Josephus ends the first book of the Wars with an account of the gorgeous pomp of Herod's funeral, and starts the second book with a description of the costly funeral feast which his son Archelaus gave to the multitude, adding a note—presumably also derived from Nicholas— that many of the Jews ruin themselves owing to the need of giving such a feast, because he who omits it is not esteemed pious. As his source fails him for the period following on the banishment of Archelaus, the treatment becomes fragmentary, but at the same time more original and independent. An account of the various Jewish sects interrupts the chronicle of the court intrigues and popular risings. Josephus distinguishes here four sects, the Essenes, the Pharisees, the Sadducees, and the Zealots, but his account is mainly confined to the first.[1] He describes in some detail their practices, beliefs, and organizations. Indeed, this passage and the account in Philo are our chief Jewish authorities for the tenets of the Essenes. He is anxious to establish their claim to be a philosophical community comparable with the Greek schools.
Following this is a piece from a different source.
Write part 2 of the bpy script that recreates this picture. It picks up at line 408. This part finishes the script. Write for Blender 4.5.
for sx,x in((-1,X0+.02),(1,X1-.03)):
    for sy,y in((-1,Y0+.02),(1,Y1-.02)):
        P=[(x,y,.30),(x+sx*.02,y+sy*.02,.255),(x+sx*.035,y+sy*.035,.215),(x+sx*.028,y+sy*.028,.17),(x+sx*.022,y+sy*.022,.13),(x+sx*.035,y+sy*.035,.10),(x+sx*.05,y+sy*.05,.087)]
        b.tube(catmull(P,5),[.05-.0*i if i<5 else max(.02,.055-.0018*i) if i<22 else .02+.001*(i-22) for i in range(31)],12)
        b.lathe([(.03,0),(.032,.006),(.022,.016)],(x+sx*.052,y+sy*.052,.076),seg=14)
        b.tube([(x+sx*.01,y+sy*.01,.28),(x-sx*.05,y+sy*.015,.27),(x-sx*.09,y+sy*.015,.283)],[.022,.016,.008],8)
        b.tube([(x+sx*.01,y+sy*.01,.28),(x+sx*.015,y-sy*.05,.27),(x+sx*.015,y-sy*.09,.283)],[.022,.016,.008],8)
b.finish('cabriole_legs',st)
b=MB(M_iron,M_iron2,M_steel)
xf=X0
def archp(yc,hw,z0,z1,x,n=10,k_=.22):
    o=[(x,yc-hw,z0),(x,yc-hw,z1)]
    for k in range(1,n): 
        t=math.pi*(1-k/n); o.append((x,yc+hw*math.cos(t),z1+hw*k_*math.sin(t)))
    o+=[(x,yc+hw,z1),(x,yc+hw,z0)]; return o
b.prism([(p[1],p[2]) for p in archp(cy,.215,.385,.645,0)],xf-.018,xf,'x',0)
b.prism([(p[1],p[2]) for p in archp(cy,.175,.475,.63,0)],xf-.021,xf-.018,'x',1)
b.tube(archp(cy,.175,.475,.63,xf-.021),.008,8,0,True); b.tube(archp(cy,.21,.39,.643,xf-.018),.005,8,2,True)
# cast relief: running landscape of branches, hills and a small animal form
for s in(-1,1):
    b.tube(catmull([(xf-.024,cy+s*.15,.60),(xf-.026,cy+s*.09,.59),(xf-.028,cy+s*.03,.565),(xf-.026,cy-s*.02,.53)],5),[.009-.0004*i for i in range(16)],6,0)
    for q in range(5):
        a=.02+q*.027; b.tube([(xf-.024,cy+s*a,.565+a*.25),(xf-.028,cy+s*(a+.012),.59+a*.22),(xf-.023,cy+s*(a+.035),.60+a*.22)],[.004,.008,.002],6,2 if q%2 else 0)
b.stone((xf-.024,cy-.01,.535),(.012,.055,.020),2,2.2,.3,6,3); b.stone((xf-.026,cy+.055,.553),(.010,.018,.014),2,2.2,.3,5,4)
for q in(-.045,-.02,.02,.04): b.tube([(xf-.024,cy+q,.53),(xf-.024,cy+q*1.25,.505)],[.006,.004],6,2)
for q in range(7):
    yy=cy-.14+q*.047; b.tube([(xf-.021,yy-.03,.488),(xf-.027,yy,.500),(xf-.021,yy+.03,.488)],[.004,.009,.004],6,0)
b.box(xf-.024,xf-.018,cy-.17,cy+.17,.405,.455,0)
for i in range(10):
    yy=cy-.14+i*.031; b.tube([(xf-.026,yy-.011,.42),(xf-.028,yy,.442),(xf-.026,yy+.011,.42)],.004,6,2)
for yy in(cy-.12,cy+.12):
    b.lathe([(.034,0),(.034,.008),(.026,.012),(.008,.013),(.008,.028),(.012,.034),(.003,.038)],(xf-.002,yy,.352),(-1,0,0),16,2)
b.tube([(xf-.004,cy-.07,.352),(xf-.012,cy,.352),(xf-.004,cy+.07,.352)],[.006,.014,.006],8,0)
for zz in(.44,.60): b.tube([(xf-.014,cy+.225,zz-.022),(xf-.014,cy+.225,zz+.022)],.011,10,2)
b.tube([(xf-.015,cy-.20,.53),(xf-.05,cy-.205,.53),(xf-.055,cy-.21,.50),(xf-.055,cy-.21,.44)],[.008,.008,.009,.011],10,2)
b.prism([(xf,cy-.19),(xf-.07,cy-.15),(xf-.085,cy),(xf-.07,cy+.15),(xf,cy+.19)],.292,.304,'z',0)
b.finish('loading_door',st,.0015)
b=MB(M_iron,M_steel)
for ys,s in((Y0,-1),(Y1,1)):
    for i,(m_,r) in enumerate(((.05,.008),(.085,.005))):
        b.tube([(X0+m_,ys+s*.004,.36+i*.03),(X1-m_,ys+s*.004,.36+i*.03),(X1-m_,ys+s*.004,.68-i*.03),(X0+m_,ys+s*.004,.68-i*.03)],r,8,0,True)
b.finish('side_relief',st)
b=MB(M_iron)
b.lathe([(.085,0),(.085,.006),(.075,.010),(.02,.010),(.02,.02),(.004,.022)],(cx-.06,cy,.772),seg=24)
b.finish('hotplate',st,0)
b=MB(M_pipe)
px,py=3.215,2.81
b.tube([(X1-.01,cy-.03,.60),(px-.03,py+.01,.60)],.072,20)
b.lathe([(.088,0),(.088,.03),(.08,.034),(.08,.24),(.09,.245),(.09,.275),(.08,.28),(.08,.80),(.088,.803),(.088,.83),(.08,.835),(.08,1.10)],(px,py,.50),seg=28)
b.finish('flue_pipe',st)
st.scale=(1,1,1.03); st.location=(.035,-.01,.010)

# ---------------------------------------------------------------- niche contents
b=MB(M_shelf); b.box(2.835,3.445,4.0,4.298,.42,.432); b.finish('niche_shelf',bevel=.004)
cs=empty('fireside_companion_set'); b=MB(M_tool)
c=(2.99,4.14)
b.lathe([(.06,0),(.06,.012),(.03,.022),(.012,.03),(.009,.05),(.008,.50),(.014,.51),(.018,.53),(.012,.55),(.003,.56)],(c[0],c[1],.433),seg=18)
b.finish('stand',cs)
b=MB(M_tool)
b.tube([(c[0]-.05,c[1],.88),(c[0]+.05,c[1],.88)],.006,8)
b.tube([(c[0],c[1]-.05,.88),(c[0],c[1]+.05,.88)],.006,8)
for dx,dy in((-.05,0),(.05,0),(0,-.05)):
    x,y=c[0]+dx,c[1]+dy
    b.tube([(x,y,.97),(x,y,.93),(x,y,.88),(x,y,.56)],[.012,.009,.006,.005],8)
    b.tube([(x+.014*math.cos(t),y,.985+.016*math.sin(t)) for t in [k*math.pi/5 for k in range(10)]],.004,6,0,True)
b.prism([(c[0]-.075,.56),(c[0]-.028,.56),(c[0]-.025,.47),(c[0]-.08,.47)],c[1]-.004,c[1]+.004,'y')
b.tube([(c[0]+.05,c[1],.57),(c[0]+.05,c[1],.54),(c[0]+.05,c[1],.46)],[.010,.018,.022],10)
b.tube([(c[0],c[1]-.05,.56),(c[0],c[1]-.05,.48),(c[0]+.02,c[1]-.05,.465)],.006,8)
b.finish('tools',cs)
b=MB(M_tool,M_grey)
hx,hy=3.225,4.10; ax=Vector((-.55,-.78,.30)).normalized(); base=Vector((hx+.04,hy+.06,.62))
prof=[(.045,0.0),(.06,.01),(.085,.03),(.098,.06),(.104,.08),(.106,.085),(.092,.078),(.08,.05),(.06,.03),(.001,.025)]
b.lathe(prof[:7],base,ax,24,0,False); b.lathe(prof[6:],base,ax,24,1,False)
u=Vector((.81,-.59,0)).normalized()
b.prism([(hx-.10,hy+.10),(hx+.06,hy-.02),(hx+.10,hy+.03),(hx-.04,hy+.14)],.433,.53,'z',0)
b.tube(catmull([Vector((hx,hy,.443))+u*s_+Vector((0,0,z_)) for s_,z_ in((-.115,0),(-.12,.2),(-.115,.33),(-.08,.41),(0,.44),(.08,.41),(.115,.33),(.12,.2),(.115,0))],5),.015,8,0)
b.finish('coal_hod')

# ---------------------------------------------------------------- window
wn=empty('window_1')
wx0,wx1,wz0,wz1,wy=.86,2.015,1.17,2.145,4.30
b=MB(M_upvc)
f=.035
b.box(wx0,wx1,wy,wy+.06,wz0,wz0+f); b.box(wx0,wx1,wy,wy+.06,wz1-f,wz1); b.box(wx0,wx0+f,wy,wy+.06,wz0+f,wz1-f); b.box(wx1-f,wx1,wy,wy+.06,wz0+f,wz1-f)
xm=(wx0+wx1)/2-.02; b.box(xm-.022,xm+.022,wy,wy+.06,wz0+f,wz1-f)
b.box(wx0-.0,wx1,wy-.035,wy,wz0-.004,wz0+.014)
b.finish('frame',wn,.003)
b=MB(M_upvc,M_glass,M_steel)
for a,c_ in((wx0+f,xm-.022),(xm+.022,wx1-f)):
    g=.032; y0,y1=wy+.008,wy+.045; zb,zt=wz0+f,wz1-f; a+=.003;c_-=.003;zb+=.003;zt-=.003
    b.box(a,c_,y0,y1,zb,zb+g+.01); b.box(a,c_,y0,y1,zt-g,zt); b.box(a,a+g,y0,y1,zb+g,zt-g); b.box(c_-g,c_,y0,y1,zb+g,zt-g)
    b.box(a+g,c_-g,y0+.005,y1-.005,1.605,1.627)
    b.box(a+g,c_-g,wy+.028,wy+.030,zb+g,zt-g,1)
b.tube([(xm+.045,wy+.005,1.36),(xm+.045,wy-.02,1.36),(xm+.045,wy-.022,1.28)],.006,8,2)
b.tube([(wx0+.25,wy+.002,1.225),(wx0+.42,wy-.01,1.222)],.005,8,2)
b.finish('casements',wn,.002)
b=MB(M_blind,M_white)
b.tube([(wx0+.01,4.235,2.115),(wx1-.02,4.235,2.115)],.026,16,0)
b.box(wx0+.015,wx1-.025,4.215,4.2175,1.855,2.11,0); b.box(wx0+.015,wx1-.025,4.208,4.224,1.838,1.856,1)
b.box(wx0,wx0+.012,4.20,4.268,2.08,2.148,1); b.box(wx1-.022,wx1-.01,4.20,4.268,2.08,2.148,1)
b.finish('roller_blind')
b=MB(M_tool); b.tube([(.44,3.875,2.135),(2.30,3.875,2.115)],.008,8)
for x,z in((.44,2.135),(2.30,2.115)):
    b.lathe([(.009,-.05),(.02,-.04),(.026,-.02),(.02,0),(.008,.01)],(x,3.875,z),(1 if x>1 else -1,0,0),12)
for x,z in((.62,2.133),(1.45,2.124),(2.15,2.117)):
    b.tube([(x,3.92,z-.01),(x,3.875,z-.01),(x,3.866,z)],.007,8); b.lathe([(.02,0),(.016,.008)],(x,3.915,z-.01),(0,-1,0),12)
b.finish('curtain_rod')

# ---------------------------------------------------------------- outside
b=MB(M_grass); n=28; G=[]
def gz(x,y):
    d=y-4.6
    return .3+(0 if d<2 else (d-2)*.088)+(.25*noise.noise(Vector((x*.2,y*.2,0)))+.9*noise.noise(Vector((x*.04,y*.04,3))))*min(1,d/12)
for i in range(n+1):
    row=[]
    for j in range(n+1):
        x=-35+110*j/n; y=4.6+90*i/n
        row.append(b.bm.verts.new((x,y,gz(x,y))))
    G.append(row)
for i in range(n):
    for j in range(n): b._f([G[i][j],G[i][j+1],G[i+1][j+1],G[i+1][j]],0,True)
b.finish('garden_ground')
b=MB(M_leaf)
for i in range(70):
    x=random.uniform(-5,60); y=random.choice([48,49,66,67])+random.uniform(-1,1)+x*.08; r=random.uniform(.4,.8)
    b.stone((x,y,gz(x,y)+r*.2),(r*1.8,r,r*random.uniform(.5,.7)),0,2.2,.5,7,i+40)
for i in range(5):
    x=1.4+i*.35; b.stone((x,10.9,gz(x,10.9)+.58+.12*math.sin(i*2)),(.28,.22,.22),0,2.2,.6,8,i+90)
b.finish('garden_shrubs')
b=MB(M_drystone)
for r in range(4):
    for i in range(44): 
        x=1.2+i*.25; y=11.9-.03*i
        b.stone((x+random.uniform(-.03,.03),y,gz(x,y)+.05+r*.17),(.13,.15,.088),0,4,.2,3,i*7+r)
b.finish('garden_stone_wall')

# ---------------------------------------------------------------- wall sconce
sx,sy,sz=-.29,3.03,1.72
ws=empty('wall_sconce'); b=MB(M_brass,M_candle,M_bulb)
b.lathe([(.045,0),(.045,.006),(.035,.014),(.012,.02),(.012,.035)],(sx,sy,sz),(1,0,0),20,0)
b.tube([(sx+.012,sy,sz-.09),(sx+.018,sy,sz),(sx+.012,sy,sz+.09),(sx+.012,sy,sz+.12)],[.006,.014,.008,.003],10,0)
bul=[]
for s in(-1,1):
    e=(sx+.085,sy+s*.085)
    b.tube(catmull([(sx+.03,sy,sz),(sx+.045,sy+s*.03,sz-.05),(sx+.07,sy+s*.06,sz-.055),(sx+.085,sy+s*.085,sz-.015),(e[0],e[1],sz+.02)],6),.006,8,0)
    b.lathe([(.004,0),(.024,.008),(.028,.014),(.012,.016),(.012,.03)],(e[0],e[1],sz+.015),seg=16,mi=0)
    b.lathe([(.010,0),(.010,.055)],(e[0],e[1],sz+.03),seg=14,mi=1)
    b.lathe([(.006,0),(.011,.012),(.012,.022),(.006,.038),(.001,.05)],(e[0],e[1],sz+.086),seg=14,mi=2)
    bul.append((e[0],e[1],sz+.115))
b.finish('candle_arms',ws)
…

In particular he represents that their notions of immortality correspond with the Greek ideas of the Isles of the Blessed and of Hades. "The divine doctrines of the Essenes, as he calls them, which consider the body as corruptible and the soul an immortal spirit, which, when released from the bonds of the flesh as from a long slavery, rejoices and mounts upwards, lay an irresistible bait for such as have once tasted of their philosophy." The ideas which the sect cherished were popular in a certain part of Greco-Roman society, which, sated with the luxury of the age, turned to the ascetic life and to the pursuit of mysticism. Pliny the Elder, who was on the staff of Titus at Jerusalem, appears to have been especially interested in the Jewish communists, and briefly described their doctrines in his books; and the circle for whom Josephus wrote would have been glad to have a fuller account.